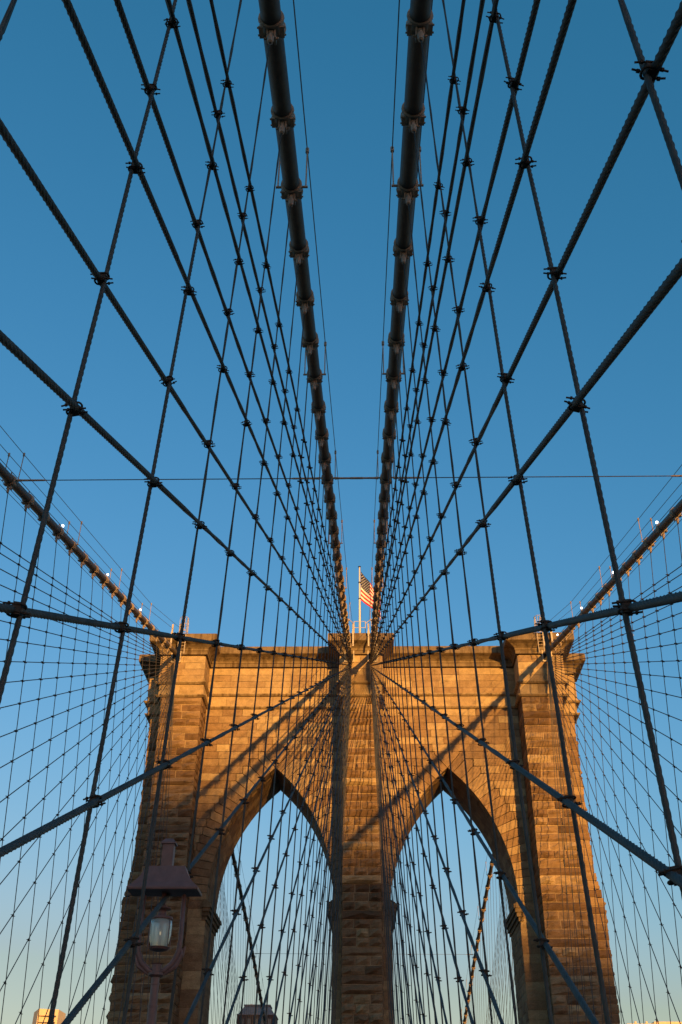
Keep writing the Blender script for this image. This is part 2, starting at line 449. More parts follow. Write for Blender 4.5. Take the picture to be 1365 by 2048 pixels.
for sx in (-1, 1):                          # impost mouldings at the springing
    for xx, s_ in ((sx * PIER, sx), (sx * JO, -sx)):
        def ib(d, y, z0, z1, back=0.3):
            a, b_ = sorted((xx - s_ * back, xx + s_ * d)); return box(a, b_, y, 6.1 - y, z0, z1)
        v, f = ib(0.46, -0.46, 19.15, 19.42)
        top = prism([(xx - s_ * 0.3, 19.42), (xx + s_ * 0.46, 19.42), (xx + s_ * 0.04, 19.74), (xx - s_ * 0.3, 19.74)], -0.44, 6.54)
        o = tpart('impost', join((v, f), top, ib(0.36, -0.36, 18.86, 19.147), ib(0.24, -0.24, 18.52, 18.857), ib(0.1, -0.1, 18.2, 18.517)), M['trim'], tint=0.2)

# cable portals: solid blocks, the openings' shade given as near-black colour, with an iron frame where the cables enter the tower
for xx in (-17.02, -1.07, 1.07, 17.02):
    fr = join(box(xx - 0.46, xx - 0.36, YB - 0.16, YB - 0.02, 40.0, 41.9), box(xx + 0.36, xx + 0.46, YB - 0.161, YB - 0.021, 40.0, 41.9), box(xx - 0.36, xx + 0.36, YB - 0.14, YB - 0.03, 39.98, 40.12))
    pt = tpart('cable_portal_shade', box(xx - 0.36, xx + 0.36, YB - 0.10, YB + 0.1, 40.12, 41.3), M['dark'])
    mk('portal_frame', fr, M['railing'], pt)

# ------------------------------------------------------------------ main cables
DY, Y1 = 2.6, -79.797
def yj(j): return Y1 + DY * (j - 1)
def z_near(y): return 41.435 + 0.3054 * y + 0.000159 * y * y + 0.32
def z_far(y): d = y - 6; return 41.9 - 0.325 * d + 0.00064 * d * d
def xi(y): return 1.05 + 0.0063 * abs(y)
def xo(y): return 17.1 - 0.0193 * abs(y)
def xof(y): y = min(y, 67); return 17.1 - 0.062 * y + 0.00046 * y * y
def cable_pt(kind, sx, y):
    if y < -2: z = z_near(y)
    elif y > 9: z = z_far(y)
    else:
        a, b_ = z_near(-2), z_far(9); s = (y + 2) / 11; z = a + (b_ - a) * s + 0.9 * 4 * s * (1 - s) * 0.5
    if kind == 'inner': x = xi(y)
    else: x = xo(y) if y < 2 else xof(y)
    return Vector((sx * x, y, z))

def make_band():
    cyl = lathe([(0.235, -0.17), (0.262, -0.17), (0.275, -0.13), (0.252, -0.10), (0.252, 0.08), (0.285, 0.11), (0.285, 0.17), (0.235, 0.17)], 18)
    # axis of cyl is z here: turn it to lie along local y
    v = [(x, z, y) for x, y, z in cyl[0]]; cyl = (v, [tuple(reversed(q)) for q in cyl[1]])
    ears = join(*[box(s * 0.075 - 0.02, s * 0.075 + 0.02, -0.11, 0.11, -0.46, -0.235) for s in (-1, 1)])
    pin = tube([(-0.15, 0, -0.40), (0.15, 0, -0.40)], 0.028, 8)
    bolts = join(*[tube([(s * 0.18, yy, -0.19), (s * 0.29, yy, -0.21)], 0.022, 6) for s in (-1, 1) for yy in (-0.1, 0.1)])
    top = tube([(0.05, -0.11, 0.25), (0.07, -0.13, 0.36)], 0.03, 6)
    flange = join(*[box(s * 0.17, s * 0.17 + s * 0.09, -0.15, 0.15, -0.245, -0.205) if s > 0 else box(-0.26, -0.17, -0.15, 0.15, -0.245, -0.205) for s in (-1, 1)])
    return join(cyl, ears, pin, bolts, top, flange)
bm = mk('cable_band', make_band(), M['band']); BAND = bm.data; bpy.data.objects.remove(bm)
BAND.polygons.foreach_set('use_smooth', [False] * len(BAND.polygons))

def rotm(p, d):
    """local y along d, local x horizontal"""
    d = d.normalized(); x = d.cross(Vector((0, 0, 1))).normalized(); z = x.cross(d)
    return Matrix(((x.x, d.x, z.x, p.x), (x.y, d.y, z.y, p.y), (x.z, d.z, z.z, p.z), (0, 0, 0, 1)))
side_w = {-1: 'left', 1: 'right'}
JN, JX = 0, 29
FARJ = [10.6 + DY * k for k in range(34)]
STAN = 0.36
def stanchion_mesh(h):
    p = []
    for s in (-1, 1):
        p += [tube([(s * 0.24, 0, 0.02), (s * (STAN + 0.05), 0, 0.02)], 0.035, 7), tube([(s * STAN, 0, 0.0), (s * STAN, 0, h)], 0.022, 6), tube([(s * STAN, 0, h - 0.09), (s * STAN, 0, h + 0.08)], 0.05, 7)]
    return join(*p)
HR = 1.52
st = mk('stanchion', stanchion_mesh(HR), M['band']); STME = st.data; bpy.data.objects.remove(st)
bulb = mk('bulb', lathe([(0.02, -0.08), (0.055, -0.055), (0.075, 0.0), (0.055, 0.055), (0.02, 0.08)], 10), M['bulb'], smooth=True); BULB = bulb.data; bpy.data.objects.remove(bulb)

def make_cable(kind, sx):
    ys = [-100 + 1.3 * i for i in range(0, 75)]
    ys = [y for y in ys if y < -2.6] + [-2.6, 0, 2, 4, 6, 8.6]
    yf = [10 + 2.6 * i for i in range(0, 62)] if kind == 'outer' else [10 + 5.2 * i for i in range(8)]
    pts = [cable_pt(kind, sx, y) for y in ys + yf]
    t = empty('main_cable', (0, 0, 0))
    tag(t, 'thick tan main cable rising to the tower, %s %s' % (side_w[sx], 'of the middle pair' if kind == 'inner' else 'outermost one'), 'bridge cable', 'main suspension cables')
    mk('wrapped_cable', tube(pts, 0.215, 16), M['cable'], t, True)
    js = range(JN, JX + 1) if kind == 'inner' else range(11, JX + 1)
    for j in js:
        p = cable_pt(kind, sx, yj(j)); d = cable_pt(kind, sx, yj(j) + 0.3) - p
        inst('cable_band', BAND, t, rotm(p, d))
    if kind == 'outer':
        for y in FARJ:
            p = cable_pt(kind, sx, y); d = cable_pt(kind, sx, y + 0.3) - p
            inst('cable_band', BAND, t, rotm(p, d))
    # hand ropes on stanchions, every fourth band
    for s in (-1, 1):
        rp = [cable_pt(kind, sx, yj(j)) + Vector((s * STAN, 0, HR)) for j in range(-3, 29, 4)]
        rp.append(Vector((sx * (xi(-3.2) if kind == 'inner' else xo(-3.2)) + s * STAN, -3.4, 43.1)))
        mk('hand_rope', tube(rp, 0.016, 5), M['wire'], t)
    for j in range(1, 29, 4):
        if kind == 'outer' and j < 11: continue
        p = cable_pt(kind, sx, yj(j))
        so_ = inst('stanchion', STME, t, Matrix.Translation(p))
    # end posts of the hand ropes in front of the cornice
    for s in (-1, 1):
        px = sx * (xi(-3) if kind == 'inner' else xo(-3)) + s * STAN
        mk('end_post', join(box(px - 0.07, px + 0.07, -4.05, -3.91, 41.0, 43.3), box(px - 0.1, px + 0.1, -4.08, -3.88, 42.2, 42.5)), M['railing'], t)
    if kind == 'outer':
        for dx, dz, r in ((0.16, 0.30, 0.018), (-0.1, 0.42, 0.014), (0.12, -0.55, 0.014), (0.0, -0.68, 0.014)):
            wp = [cable_pt(kind, sx, y) + Vector((-sx * dx, 0, dz)) for y in ys[::3] if y < -3]
            mk('service_wire', tube(wp, r, 5), M['wire'], t)
        for y in FARJ[3::4]: inst('stanchion', STME, t, Matrix.Translation(cable_pt(kind, sx, y)))
        for s in (-1, 1):
            mk('hand_rope', tube([cable_pt(kind, sx, y) + Vector((s * STAN, 0, HR)) for y in FARJ[3::4]], 0.016, 5), M['wire'], t)
        for j in range(12, 30, 4):
            p = cable_pt(kind, sx, yj(j)) + Vector((-sx * 0.12, 0.2, 0.48))
            bo = inst('necklace_light', BULB, t, Matrix.Translation(p))
    return t
for sx in (-1, 1):
    make_cable('inner', sx); make_cable('outer', sx)

# ------------------------------------------------------------------ web of suspenders and diagonal stays
YF, HS = -0.957, 40.382
def x_inner(y, z): return 0.881 - 0.03925 * (z - HS) + 0.00147 * (y - YF) - 3.87e-5 * (y - YF) * (z - HS)
def x_outer(y, z): return 14.17 + 0.07 * z - 0.002 * y
ANCH = [-115.42, -112.43, -107.91, -103.68, -99.61, -95.16, -91.20, -86.81, -82.90, -78.75, -74.37]
while ANCH[-1] < -9: ANCH.append(ANCH[-1] + 4.2)
ZD = -2.4
def stay_line(i):
    """start and end of stay i in the y,z plane"""
    a = ANCH[i]
    ys = -2.95; zs = HS * (ys - a) / (YF - a)
    zs = max(zs, 40.1 - 0.075 * i)
    ye = a + (a - YF) * (-ZD) / HS if i < 22 else a
    # keep the visible course of the line
    return ys, zs, ye, ZD
def stay_z(i, y):
    ys, zs, ye, ze = stay_line(i); return zs + (ze - zs) * (y - ys) / (ye - ys)

def make_clamp():
    p = []
    for s, zz in ((-1, 0.030), (1, -0.030)):
        for yy in (-0.040, 0.040):
            p.append(tube([(-s * 0.03, yy, zz), (s * 0.098, yy * 0.55, zz)], 0.0075, 6))
            p.append(tube([(s * 0.050, yy * 0.75, zz), (s * 0.066, yy * 0.72, zz)], 0.0145, 6))
        arc = [(-s * (0.03 + 0.030 * math.sin(a)), 0.040 * math.cos(a), zz) for a in [math.pi * k / 6 for k in range(7)]]
        p.append(tube(arc, 0.009, 6))
    p.append(box(-0.03, 0.03, -0.034, 0.034, -0.048, 0.048))
    return join(*p)
c = mk('clamp', make_clamp(), M['clamp']); CLAMP = c.data; bpy.data.objects.remove(c)
def make_clamp_far():
    return join(box(-0.098, 0.03, -0.03, 0.03, 0.018, 0.036), box(-0.03, 0.098, -0.03, 0.03, -0.036, -0.018), box(-0.034, 0.034, -0.03, 0.03, -0.05, 0.05))
c = mk('clamp', make_clamp_far(), M['clamp']); CLAMPF = c.data; bpy.data.objects.remove(c)
def make_socket():
    return join(lathe([(0.03, -0.36), (0.062, -0.33), (0.07, -0.16), (0.045, -0.05)], 8), box(-0.04, 0.04, -0.022, 0.022, -0.06, 0.14))
c = mk('socket', make_socket(), M['band']); SOCK = c.data; bpy.data.objects.remove(c)
RS, RT = 0.020, 0.0285
SOFFX, TOFFX = 0.024, 0.026

def rope(pts_fn, t0, t1, r, near_fn, strand, nfar=6):
    """polyline sampled finely where it runs close to the camera"""
    pts = []; t = t0
    L = (pts_fn(t1) - pts_fn(t0)).length
    fine = strand / L
    segs = []
    while t < t1:
        pts.append(pts_fn(t))
        t += fine if near_fn(pts[-1]) else max(fine, 1.4 / L)
    pts.append(pts_fn(t1)); return pts

def vis_near(p, lim):
    q = p - CAM
    dz = q.dot(fwd)
    if dz < 0.6 or q.length > lim: return False
    return abs(q.dot(right)) / dz < 0.40 and abs(q.dot(up2)) / dz < 0.58

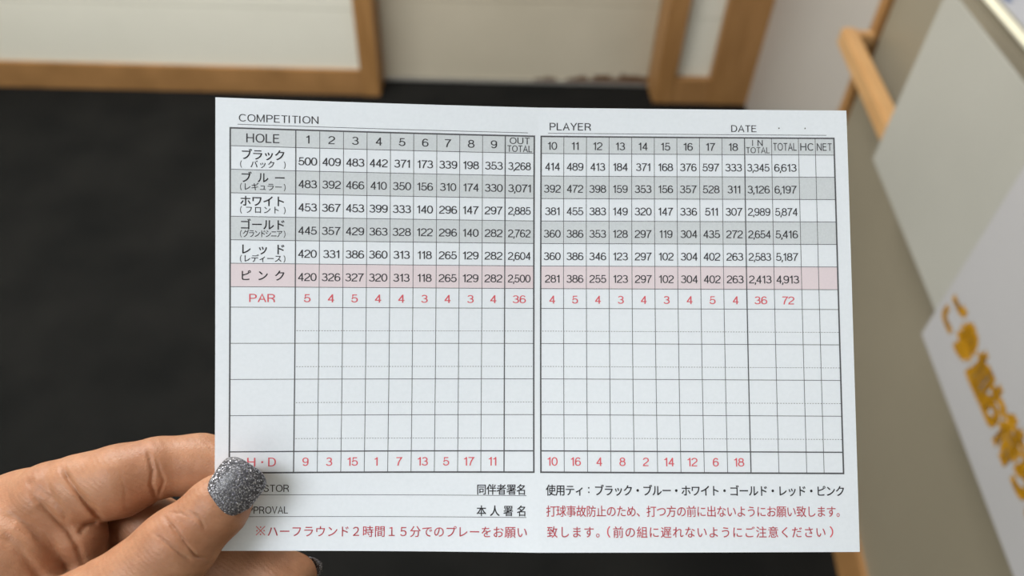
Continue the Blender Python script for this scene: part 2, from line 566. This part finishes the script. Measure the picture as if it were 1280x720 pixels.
thing(card, 'white printed golf score card held open in the hand, folded down its middle', 'card')

UL = [-100.393, -79.814] + [-79.814 + 7.6276 * k for k in range(1, 10)] + [-1.362]
UR = [0.970] + [0.970 + 7.6702 * k for k in range(1, 10)] + [79.182, 88.326, 94.037, 100.427]
ROW = [31.107] + [25.337 - 7.6144 * k for k in range(7)] + [-26.997] + [-26.997 - 11.7493 * k for k in (1, 2, 3, 4)] + [-80.835]

for j in (0, 2, 4):
    P = Print()
    P.rect(UL[0], UL[-1], ROW[j + 1], ROW[j])
    P.rect(UR[0], UR[-1], ROW[j + 1], ROW[j])
    card_mesh('grey_band', P, 0.03, M_band, card)
P = Print()
P.rect(UL[0], UL[-1], ROW[7], ROW[6])
P.rect(UR[0], UR[-1], ROW[7], ROW[6])
card_mesh('pink_band', P, 0.03, M_pink, card)

THIN, MID, BOLD = 0.19, 0.30, 0.50
for U, mids in ((UL, (1, 10)), (UR, (9,))):
    P = Print()
    for k, u in enumerate(U):
        wd = BOLD if k in (0, len(U) - 1) else (MID + 0.06 if k in mids else THIN)
        P.line(u, ROW[-1], u, ROW[0], wd)
    for k, v in enumerate(ROW):
        wd = BOLD if k in (0, len(ROW) - 1) else (0.38 if k == 12 else THIN)
        e = BOLD / 2
        P.line(U[0] - e, v, U[-1] + e, v, wd)
    card_mesh('table_grid', P, 0.05, M_line, card)
P = Print()
for v in (-34.62, -46.38, -58.12, -69.83):
    for (a, b) in ((UL[1], UL[-1]), (UR[0], UR[-1])):
        u = a + 0.5
        while u < b - 0.5:
            P.line(u, v, u + 0.47, v, 0.15)
            u += 0.885
card_mesh('dashed_lines', P, 0.05, M_line, card)
for q in ((-98.1, 32.35, -3.5, 32.2), (3.3, 32.2, 97.9, 32.15), (-96.9, -87.95, -3.8, -88.3), (-96.8, -95.0, -3.8, -95.15)):
    P = Print()
    P.line(*q, 0.17)
    card_mesh('writing_rule', P, 0.05, M_line, card)

W5 = text_mesh('500')[0]
W5 = W5[:, 0].max() - W5[:, 0].min()
SXL, SXR = 6.05 / W5, 5.72 / W5
OFF = 0.002


def headers():
    P = Print()
    P.fit('COMPETITION', -97.7, -72.6, 33.25, 2.45, off=-0.012)
    P.fit('PLAYER', 3.8, 17.8, 33.2, 2.5)
    P.fit('DATE', 65.5, 74.1, 33.1, 2.35)
    for u in (81.6, 90.5):
        P.rect(u, u + 0.4, 34.3, 34.7)
    P.fit('HOLE', -95.4, -85.0, 26.57, 2.9, off=OFF)
    P.fit('OUT', -9.7, -2.9, 28.35, 2.2, off=OFF)
    P.fit('TOTAL', -10.45, -2.1, 25.68, 2.2, off=OFF)
    P.fit('I', 72.6, 72.86, 28.35, 2.05)
    P.fit('N', 74.4, 76.2, 28.35, 2.05, off=OFF)
    P.fit('TOTAL', 70.5, 78.5, 25.86, 2.05, off=OFF)
    P.fit('TOTAL', 79.7, 87.7, 26.78, 2.65, off=OFF)
    P.fit('HC', 88.9, 93.4, 26.8, 2.6, off=OFF)
    P.fit('NET', 94.55, 99.6, 26.8, 2.6, off=OFF)
    for k in range(9):
        P.centre(str(k + 1), (UL[k + 1] + UL[k + 2]) / 2, 26.75, 2.65, SXL * 1.12, off=OFF)
        P.centre(str(k + 10), (UR[k] + UR[k + 1]) / 2, 26.6, 2.65, SXR * 1.03, off=OFF)
    card_mesh('heading_print', P, 0.07, M_ink, card)


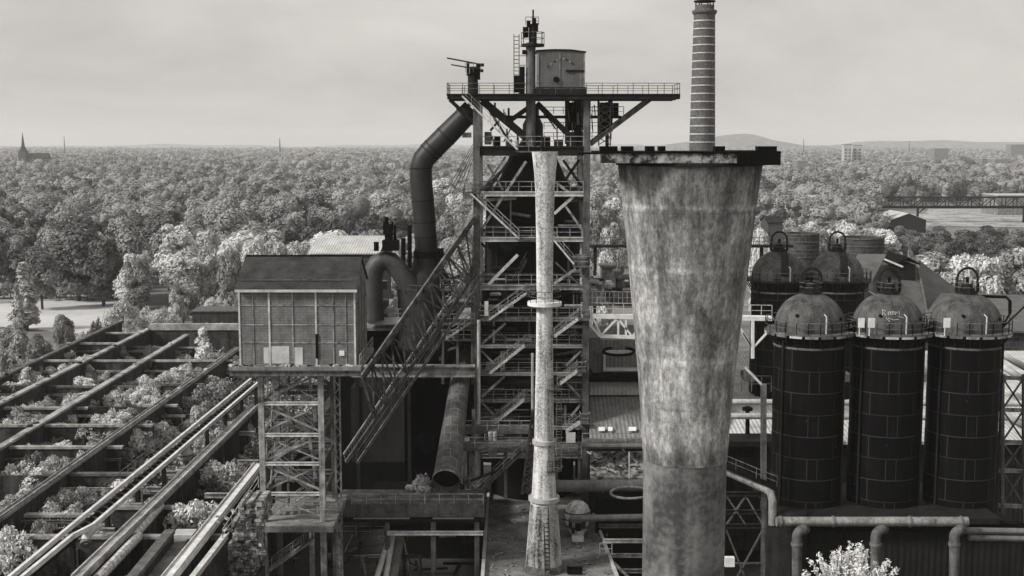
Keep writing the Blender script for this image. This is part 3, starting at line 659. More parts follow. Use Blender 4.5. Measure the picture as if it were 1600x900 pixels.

WORK TO COMPLETE:
Leave out every line without the string "picture" and copy the rest.

RESPONSE:
Keep writing the Blender script for this image. This is part 2, starting at line 449. More parts follow. Write for Blender 4.5. Take the picture to be 1365 by 2048 pixels.
Continue the Blender Python script for this scene: part 2, from line 566. This part finishes the script. Measure the picture as if it were 1280x720 pixels.
Keep writing the Blender script for this image. This is part 3, starting at line 659. More parts follow. Use Blender 4.5. Measure the picture as if it were 1600x900 pixels.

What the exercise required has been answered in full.